Dava dosyasının incelenmesinden, polis memuru olan davacının, Emniyet-Sen adıyla kurulan, kamu görevlileri sendikasına üye olduğu, anılan sendikaya üyeliği ve sendikal faaliyetleri nedeniyle davacı hakkında çok sayıda disiplin soruşturması yürütüldüğü, soruşturmalar sonucunda getirilen öneriler üzerine sendikal faaliyetleri nedeniyle çeşitli disiplin cezalarına çarptırıldığı, bu cezalar arasında uzun ve kısa süreli durdurma, aylıktan kesim cezalarının yer aldığı ayrıca bazı soruşturmalar sonucunda meslekten çıkarma teklifleri getirildiği anılan cezalara ilişkin olarak davalar açılığı, dava konusu cezaların iptaline ve bu işlemler nedeniyle davacının yoksun bırakıldığı parasal haklarının yasal faizi ile birlikte tazminine karar verildiği, anılar kararların temyiz aşamasında olduğu, davacının sendikal faaliyetleri nedeniyle maruz kaldığı disiplin cezaları nedeniyle uğradığını ileri sürdüğü manevi zararların tazmini istemiyle temyizen incelenen davanın açıldığı anlaşılmaktadır.
Manevi tazminat; yaşanılan olay nedeniyle duyulan üzüntünün kısmen giderilmesi amacını taşıyan bir tazminat çeşidi olup, idarenin her hukuka aykırı işlemi nedeniyle duyulan üzüntü manevi tazminata hükmedilmesi sonucunu doğurmayacaktır. Manevi tazminata hükmedilmesini gerektirecek zarar; kişilik haklarına saldırı, yargı kararlarının uygulanmaması ve idari işlemlerdeki çok ağır hukuki sakatlıkların bulunması gibi hallerde söz konusu olabilecek ve her somut olayda olayın oluş biçimi ve niteliği göz önüne alınarak manevi tazminat koşullarının var olup olmadığı yargı organları tarafından belirlenecektir. Ancak, kişinin kendi tutum ve davranışları nedeniyle duyduğu üzüntü ve acı nedeniyle idarece tazmini gereken manevi zararın doğduğundan söz edilemeyeceği de açıktır.
Bu durumda, davacının meslekten çıkarılması teklifiyle karşılaşmasına ve çeşitli disiplin cezaları almasına neden olan işlemlerin hukuka aykırılığı tespit edilmiş ise de; her hukuka aykırı işlem nedeniyle duyulan üzüntü manevi tazminat ödenmesini gerektirmeyeceğinden olayın gelişimi ve mahiyeti değerlendirildiğinde, olayda davalı idarenin ağır hizmet kusurunun bulunmadığı, dolayısıyla davacıya manevi tazminat verilmesini gerektirecek şartların oluşmadığı sonucuna varılmıştır.

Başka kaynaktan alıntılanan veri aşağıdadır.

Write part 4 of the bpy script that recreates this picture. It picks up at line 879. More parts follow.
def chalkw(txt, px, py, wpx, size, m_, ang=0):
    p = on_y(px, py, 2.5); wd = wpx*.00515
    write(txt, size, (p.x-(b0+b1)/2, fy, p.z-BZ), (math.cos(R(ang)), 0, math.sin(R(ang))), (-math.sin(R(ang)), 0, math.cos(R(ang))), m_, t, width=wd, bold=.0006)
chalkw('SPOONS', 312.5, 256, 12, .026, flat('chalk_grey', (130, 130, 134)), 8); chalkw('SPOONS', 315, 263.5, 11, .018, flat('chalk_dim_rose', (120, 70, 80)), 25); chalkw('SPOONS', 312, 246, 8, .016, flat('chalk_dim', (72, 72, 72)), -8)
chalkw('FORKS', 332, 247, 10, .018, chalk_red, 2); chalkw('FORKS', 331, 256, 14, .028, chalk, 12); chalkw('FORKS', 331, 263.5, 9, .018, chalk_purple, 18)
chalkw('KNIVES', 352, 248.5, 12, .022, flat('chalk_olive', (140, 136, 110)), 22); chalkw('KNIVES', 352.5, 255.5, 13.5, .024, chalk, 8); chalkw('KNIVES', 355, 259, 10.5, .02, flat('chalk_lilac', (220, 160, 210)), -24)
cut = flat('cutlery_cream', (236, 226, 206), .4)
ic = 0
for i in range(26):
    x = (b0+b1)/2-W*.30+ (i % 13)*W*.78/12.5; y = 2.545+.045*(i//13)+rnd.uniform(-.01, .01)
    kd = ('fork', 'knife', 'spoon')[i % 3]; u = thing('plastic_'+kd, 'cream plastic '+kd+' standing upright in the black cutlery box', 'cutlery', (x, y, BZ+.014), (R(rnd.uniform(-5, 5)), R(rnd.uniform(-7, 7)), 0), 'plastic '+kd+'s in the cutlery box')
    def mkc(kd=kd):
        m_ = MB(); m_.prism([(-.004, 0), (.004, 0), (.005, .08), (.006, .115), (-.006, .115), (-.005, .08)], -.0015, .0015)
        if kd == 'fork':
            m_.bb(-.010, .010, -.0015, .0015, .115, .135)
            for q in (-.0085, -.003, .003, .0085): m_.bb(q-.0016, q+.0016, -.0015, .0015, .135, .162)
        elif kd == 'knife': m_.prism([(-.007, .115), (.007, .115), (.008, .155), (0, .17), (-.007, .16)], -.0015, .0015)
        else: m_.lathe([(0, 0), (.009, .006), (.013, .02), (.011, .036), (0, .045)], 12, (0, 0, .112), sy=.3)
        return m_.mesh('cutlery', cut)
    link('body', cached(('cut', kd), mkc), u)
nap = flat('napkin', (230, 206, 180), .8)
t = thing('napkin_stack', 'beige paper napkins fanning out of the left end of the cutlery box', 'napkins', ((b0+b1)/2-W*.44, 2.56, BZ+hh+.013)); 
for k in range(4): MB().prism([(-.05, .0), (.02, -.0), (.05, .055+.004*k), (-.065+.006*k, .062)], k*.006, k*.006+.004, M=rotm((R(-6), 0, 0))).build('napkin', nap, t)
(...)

Açıklanan nedenlerle, Manisa 1. İdare Mahkemesinin 15.3.2016 tarih ve E:2015/252, K:2016/287 sayılı kararının; 2577 sayılı İdari Yargılama Usulü Kanunu’nun geçici 8. maddesi gereğince uygulanmasına devam edilen 3622 sayılı Kanun ile değişik 49. maddesinin 1. fıkrasının (b) bendi uyarınca BOZULMASINA, yukarıda belirtilen hususlar gözetilerek yeniden bir karar verilmek üzere dosyanın adı geçen Mahkemeye gönderilmesine, bu kararın tebliğ tarihini izleyen 15 (onbeş) gün içerisinde kararın düzeltilmesi yolu açık olmak üzere, 06.12.2018 tarihinde oybirliğiyle karar verildi.